How do Pokemon breed?

There’s a lot of routes to take this kind of analysis. Pokemon is a game world with a lot of supplementary material, and some of that material was generated en masse to feed a demand for media in a wide variety of markets and audiences. If I wanted to I could find any number of sources that explain how Pokemon Breed in a variety of different G-rated nonsense ways. Plus there’s the Pokedex, full of unreliable information (as far as we know). If you want to, you can construct an entirely realistic, meat-based way to consider Pokemon Breeding. I understand if you go to furaffinity you can find an extensive documentary process considering all sorts of material opportunities here.

I don’t want to, because there are infinite texts of dubious relationship to the core material. There’s a genuine chance some local magazine to your home town made its own Pokemon Guide and writing from an unguided expert trying to pump out a booklet for a kid to buy got made and was licensed enough to have a Pikachu on the cover, but none of that implies they know anything about what they were writing about.

This is of course, a game for four year olds, but I think the thing that deserves attention in all this is that the Pokemon aren’t animals. We know they’re not. The whole nature of Pokemon is that their world is so wildly different to our own and we keep on defaulting to think about Pokemon in a way that treats them as animals. Pokemon breeding, as best we know, doesn’t even require physical contact. They need to like one another – compatibility is an issue – but it’s not like the Pokemon even need to materially interact as far as we know.
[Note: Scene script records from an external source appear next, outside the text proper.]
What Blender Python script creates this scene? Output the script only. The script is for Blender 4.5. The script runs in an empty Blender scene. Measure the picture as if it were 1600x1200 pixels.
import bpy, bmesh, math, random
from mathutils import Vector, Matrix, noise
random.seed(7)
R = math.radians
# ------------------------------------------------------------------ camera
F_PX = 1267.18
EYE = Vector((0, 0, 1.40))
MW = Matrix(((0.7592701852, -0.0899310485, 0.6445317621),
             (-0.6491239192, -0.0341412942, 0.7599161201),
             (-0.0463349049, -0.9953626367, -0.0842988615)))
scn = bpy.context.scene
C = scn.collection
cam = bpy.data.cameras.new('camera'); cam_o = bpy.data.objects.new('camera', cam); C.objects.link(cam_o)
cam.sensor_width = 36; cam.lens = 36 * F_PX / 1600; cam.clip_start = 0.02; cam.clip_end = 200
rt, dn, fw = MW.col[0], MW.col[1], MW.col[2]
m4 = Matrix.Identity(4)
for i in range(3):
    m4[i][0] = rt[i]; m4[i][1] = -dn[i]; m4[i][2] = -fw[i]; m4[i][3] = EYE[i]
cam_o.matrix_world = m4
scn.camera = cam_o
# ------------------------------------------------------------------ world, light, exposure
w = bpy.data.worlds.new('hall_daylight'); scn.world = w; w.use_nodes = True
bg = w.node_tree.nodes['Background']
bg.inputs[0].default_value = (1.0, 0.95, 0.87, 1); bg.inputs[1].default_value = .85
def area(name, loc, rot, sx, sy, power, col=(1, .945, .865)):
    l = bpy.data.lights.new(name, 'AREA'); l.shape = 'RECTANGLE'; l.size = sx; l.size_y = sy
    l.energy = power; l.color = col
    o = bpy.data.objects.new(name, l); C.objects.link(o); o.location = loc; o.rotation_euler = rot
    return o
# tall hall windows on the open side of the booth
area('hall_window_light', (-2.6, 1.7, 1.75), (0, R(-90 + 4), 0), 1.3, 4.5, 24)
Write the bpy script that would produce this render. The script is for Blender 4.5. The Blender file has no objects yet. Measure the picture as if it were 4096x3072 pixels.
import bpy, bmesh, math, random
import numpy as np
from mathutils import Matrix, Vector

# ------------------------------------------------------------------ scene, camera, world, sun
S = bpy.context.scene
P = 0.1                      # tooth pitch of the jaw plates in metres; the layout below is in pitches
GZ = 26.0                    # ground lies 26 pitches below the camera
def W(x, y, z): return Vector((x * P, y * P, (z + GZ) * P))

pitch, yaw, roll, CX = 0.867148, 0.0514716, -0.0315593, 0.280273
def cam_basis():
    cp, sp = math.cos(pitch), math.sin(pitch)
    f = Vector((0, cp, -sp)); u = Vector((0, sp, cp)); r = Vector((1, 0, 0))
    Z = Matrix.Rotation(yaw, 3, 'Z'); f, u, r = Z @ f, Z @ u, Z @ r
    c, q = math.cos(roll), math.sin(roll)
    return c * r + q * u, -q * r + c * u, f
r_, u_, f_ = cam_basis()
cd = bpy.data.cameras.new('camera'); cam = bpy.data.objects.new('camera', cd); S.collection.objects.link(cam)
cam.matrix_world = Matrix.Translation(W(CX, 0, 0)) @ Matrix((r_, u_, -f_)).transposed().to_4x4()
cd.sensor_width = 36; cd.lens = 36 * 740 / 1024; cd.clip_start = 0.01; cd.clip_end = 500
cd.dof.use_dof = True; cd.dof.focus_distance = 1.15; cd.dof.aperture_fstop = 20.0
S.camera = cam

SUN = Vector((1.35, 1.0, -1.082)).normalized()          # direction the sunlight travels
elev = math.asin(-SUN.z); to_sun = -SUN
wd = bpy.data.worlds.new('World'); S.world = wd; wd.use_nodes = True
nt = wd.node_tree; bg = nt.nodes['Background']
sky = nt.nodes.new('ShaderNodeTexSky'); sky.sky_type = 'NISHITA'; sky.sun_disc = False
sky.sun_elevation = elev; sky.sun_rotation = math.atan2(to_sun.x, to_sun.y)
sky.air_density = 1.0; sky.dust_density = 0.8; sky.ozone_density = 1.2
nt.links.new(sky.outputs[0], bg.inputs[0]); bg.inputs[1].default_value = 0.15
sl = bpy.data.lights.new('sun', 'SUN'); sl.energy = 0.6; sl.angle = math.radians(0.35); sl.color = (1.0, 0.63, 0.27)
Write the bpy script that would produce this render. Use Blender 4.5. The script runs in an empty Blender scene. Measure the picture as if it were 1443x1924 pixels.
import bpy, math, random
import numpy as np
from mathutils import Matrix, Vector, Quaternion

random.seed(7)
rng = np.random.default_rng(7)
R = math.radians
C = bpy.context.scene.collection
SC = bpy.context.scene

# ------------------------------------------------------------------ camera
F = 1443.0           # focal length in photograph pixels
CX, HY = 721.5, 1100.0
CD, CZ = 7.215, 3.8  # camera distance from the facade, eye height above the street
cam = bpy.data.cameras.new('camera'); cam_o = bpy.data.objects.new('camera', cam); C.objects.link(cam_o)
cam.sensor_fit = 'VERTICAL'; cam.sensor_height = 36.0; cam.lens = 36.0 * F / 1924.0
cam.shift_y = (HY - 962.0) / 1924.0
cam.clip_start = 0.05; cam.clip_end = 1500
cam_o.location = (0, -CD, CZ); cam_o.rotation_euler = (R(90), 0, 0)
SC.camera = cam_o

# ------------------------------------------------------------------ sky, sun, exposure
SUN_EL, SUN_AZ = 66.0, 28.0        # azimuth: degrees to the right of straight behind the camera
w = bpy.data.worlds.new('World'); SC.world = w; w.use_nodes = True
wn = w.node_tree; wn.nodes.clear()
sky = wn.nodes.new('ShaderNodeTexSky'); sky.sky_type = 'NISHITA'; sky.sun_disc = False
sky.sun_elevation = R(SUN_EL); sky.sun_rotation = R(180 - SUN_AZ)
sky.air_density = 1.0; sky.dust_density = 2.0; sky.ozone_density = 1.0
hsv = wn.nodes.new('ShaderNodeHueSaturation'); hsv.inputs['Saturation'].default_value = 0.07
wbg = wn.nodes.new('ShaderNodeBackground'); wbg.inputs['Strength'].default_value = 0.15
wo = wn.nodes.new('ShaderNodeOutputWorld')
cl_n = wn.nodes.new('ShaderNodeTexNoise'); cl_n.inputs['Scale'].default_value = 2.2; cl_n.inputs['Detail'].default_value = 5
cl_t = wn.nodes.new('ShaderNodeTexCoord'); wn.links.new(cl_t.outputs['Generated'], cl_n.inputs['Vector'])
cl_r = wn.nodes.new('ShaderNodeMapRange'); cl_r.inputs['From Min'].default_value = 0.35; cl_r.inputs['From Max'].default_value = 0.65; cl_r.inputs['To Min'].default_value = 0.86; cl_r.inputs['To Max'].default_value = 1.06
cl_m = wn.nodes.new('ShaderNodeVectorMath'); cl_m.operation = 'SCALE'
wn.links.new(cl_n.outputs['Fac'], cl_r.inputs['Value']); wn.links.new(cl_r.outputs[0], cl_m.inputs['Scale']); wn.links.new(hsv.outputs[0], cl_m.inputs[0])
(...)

We know that Pokemon can change their mass and scale freely; they shrink down to get into the Pokeballs, rather than the Pokeball coercing them into it. When you throw the ball, it’s not that the ball captures them and does something weird and wonky to them, it’s that the ball is something the Pokemon investigates. What this means is that the entire vision of agency you see in the Pokemon universe, with trainers capturing things, is actually kinda backwards. Pokemon trainers aren’t capturing things, they’re presenting an opportunity to the Pokemon and seeing if the Pokemon wants to do it. The battles between Pokemon and trainer are also consensual – the Pokemon can refuse to do things – and if you want to see it, check out what happens when you transfer a high-level Pokemon to a starting character. Pokemon are sentient and sapient. Pokemon are also capable of regeneration and production of food that humans can consume and give it up consensually. A bunch of them are in some way, plants, at least they’re considered grass types and have some kind of self-sustaining relationship to sunlight.

Okay, then, so they’re not animals, not proper animals.

What does that mean for their breeding?

Well, I mean, whatever you want it to.